注意 : 以降に、作品の結末など核心部分が記述されています。
元はアンドゥインのほとりに住んでいたホビットの三支族の一つである水に親しむストゥア族の一人といわれ、本来の名前はスメアゴル (Sméagol) といった。元は決して邪悪な存在ではなかったが、一つの指輪が持つ魔力に影響され、狡猾さや残忍さを身に付けてしまい、最後にはこのために命を落とした。しかし結果的に、かれの狡猾で残忍な性格が指輪を破壊する一助にもなっており、二つの物語でも象徴的な存在として描かれている。
「ゴクリ」という名前は「つばを飲み込む音」から名づけられた(原作では「Gollum」)。川辺で偶然一つの指輪を発見した友人のデアゴルを殺してこれを強奪。長らく所有した結果、指輪の力によりかれの寿命は何倍にも引き延ばされ、姿形も変わってしまう。霧ふり山脈のゴブリン(オーク)洞穴の奥深くにある地底湖で魚やゴブリンを捕らえては食べながらひっそりと暮らしていたが、『ホビットの冒険』でビルボ・バギンズによってこの指輪を奪われ、以後失った指輪を探し回る。

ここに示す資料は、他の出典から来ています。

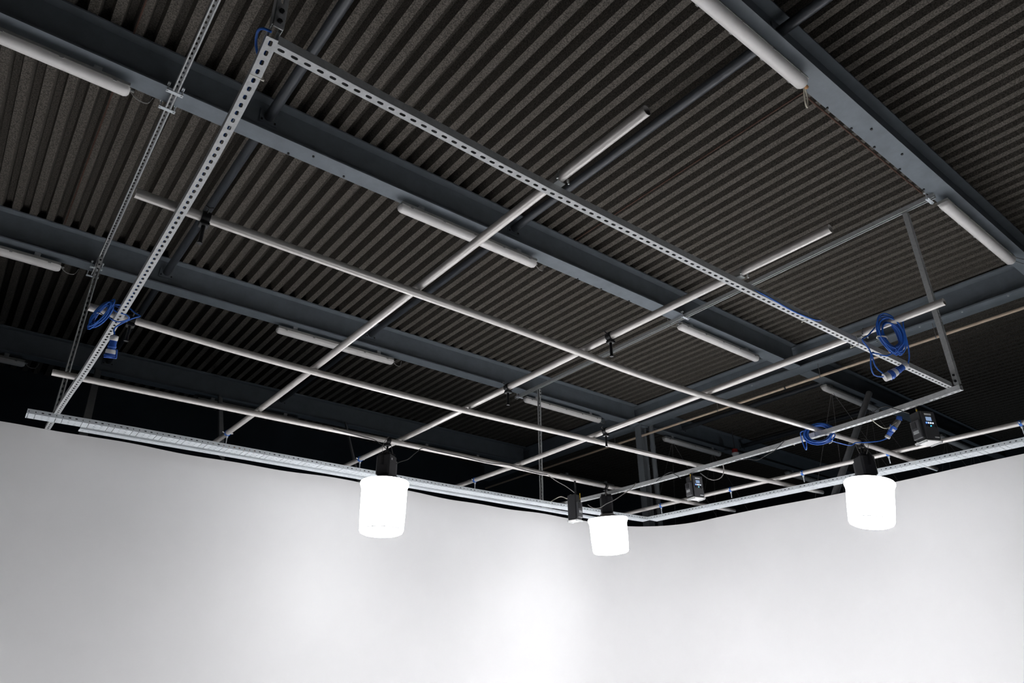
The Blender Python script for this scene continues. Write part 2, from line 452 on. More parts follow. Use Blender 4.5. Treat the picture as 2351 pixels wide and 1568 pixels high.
tube_light(2.72, 11.93, 'tube light under the farthest roof beam, seen above the leftmost blue pipe clamp')
tube_light(7.0, 11.93, 'tube light under the farthest roof beam, right of the left lantern', far=True)
gr2 = 'tube lights of the bay beyond the girder'
tube_light(10.63, 5.17, 'dim tube light of the next bay, above the small blue coil on the right channel', group=gr2, wires=True, far=True, lead=0)
tube_light(10.63, 8.55, 'dim tube light of the next bay, right of the corner column', group=gr2, wires=True, far=True, lead=0)
tube_light(10.8, 11.85, 'dim tube light of the next bay, seen left of the corner column', group=gr2, far=True, lead=0)
tube_light(14.9, 5.17, 'dim tube light of the next bay, right of the rightmost control box', group=gr2, wires=True, far=True, lead=0)
tube_light(14.9, 8.55, 'dim tube light of the next bay, low behind the right tray pipe', group=gr2, far=True, lead=0)

# ================================================================== LIGHTING GRID
ZA = 3.970 + .0245
A_PTS = [(.512, 2.20, ZA), (.533, 2.53, ZA), (.555, 3.24, ZA), (.565, 4.5, ZA), (.567, 5.4, ZA), (.562, 6.4, ZA), (.545, 7.3, ZA), (.537, 8.45, ZA)]
o = channel('slotted_channel', A_PTS, (0, 0, -1)); tag(o, 'slotted steel channel on the left, running from the top corner to the tray', 'steel channel')
ZB = 4.0192 + .0245
B_PTS = [(.545, 2.285, ZB), (1.2, 2.295, ZB), (2.1, 2.31, ZB), (3.2, 2.305, ZB), (4.4, 2.29, ZB), (5.6, 2.265, ZB), (6.96, 2.22, ZB)]
o = channel('slotted_channel', B_PTS, (0, 0, -1)); tag(o, 'long slotted steel channel sloping across the picture, nearest the viewer', 'steel channel')
C_PTS = [(6.93, 2.13, ZA), (7.06, 2.85, ZA), (7.14, 3.6, ZA), (7.19, 4.5, ZA), (7.225, 5.5, ZA), (7.225, 6.5, ZA), (7.2, 7.3, ZA), (7.08, 8.25, ZA)]
tC = channel('slotted_channel', C_PTS, (0, 0, -1)); tag(tC, 'slotted steel channel on the right carrying the control boxes', 'steel channel')
tC_root = tC
MB().box((7.155, 3.9, ZA + .005), (.05, .42, .046), Matrix.Rotation(-.06, 3, 'Z')).build('splice_cover', 'panel', tC)
tE = channel('slotted_channel', [(.45, -.8, 5.9754), (.56, 8.66, 5.9754)], (0, 0, 1)); tag(tE, 'open channel under the roof beams at left, two bright lips showing', 'steel channel')
tF = channel('slotted_channel', [(6.907, 1.845, 5.9754), (7.045, 8.78, 5.9754)], (0, 0, 1)); tag(tF, 'open channel under the roof beams, beside the middle cross pipe', 'steel channel')
def beam_clip(parent, x, y, ds=(-.115, .115)):
    for d in ds:
        m_ = MB(); m_.box((x, y + d, 5.9505 - .0035), (.13, .034, .006)); 
        for k in (-.055, .055): m_.tube([(x + k, y + d, 5.955), (x + k, y + d, 6.03)], .005, 6); m_.box((x + k, y + d, 6.022), (.02, .034, .012))
        for k in (-.055, .055): m_.tube([(x + k, y + d, 5.935), (x + k, y + d, 5.944)], .009, 6)
        m_.build('beam_clip', 'tray', parent)
beam_clip(tE, .515, 5.17); beam_clip(tE, .555, 8.55); beam_clip(tF, 6.915, 1.79, (.112,)); beam_clip(tF, 6.972, 5.17, (-.11,)); beam_clip(tF, 7.04, 8.55, (.112,))
def post(x, y, back, label, z1=5.950):
    o = channel('hanger_post', [(x, y, z1), (x, y, 4.024)], back); tag(o, label, 'hanger post', 'hanging posts at the grid corners'); return o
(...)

『指輪物語』ではキーになるキャラクターである。
骨と皮ばかりに痩せており、目ばかりがぎょろりとした姿で頭髪・体毛はほとんど失われ、手足の感覚は鋭く木登りが得意な他、壁面を貼り付くように移動することができる。泳ぎもうまく、水音を立てずに泳ぐのも上手だが、これだけでもおよそホビットらしからぬ性質と言える。日の光を嫌う他、火を通した料理を受け付けず、また匂いに敏感で、特にエルフを思い出させる匂いや味には強い拒絶反応を示す。体が指輪の力で変化してしまった後遺症かもしれない。
指輪の邪悪な力に影響されたのと、地底で永い間を孤独に暮らしていたことから精神的に病んでいる。この孤独な暮らしからか二重人格的な行動を取り、自分のことや自分の独り言の相手、他人や一つの指輪のことまでも、話し掛ける相手は皆「いとしいしと (my Preciouss)」と呼んでいた。指輪を失ったことで「いとしいしと」と固執する相手は指輪のみとなった。
指輪を失って後は放浪を続け、その黒く捻じ曲がった心から冥王や他の強力な力を持つ残忍な者の意思により、指輪への渇望を抱いていた。ビルボの相続人で指輪継承者となったフロド・バギンズとは、『指輪物語』を通じて関係を持つようになるが、一頃は指輪の威を借りたとはいえフロドに対して敬愛に似た感情を抱いていたかのような行動も見せた。しかしモルドールに近付くにつれて指輪への渇望に抗し難くなり、裏切りを経て離別、再びフロドを付け狙った。
フロドに同行してモルドールに近付くにつれて精神的に更に追いこまれたためか、ついには「スメアゴル」と「ゴクリ」という人格に分離、僅かながら良心を残すが臆病で卑屈なスメアゴルと、粗暴で陰湿なゴクリのやり取りは、作中にて一つの見せ場となるが、映画化の際には、更に強調された印象深いシーンとなっている。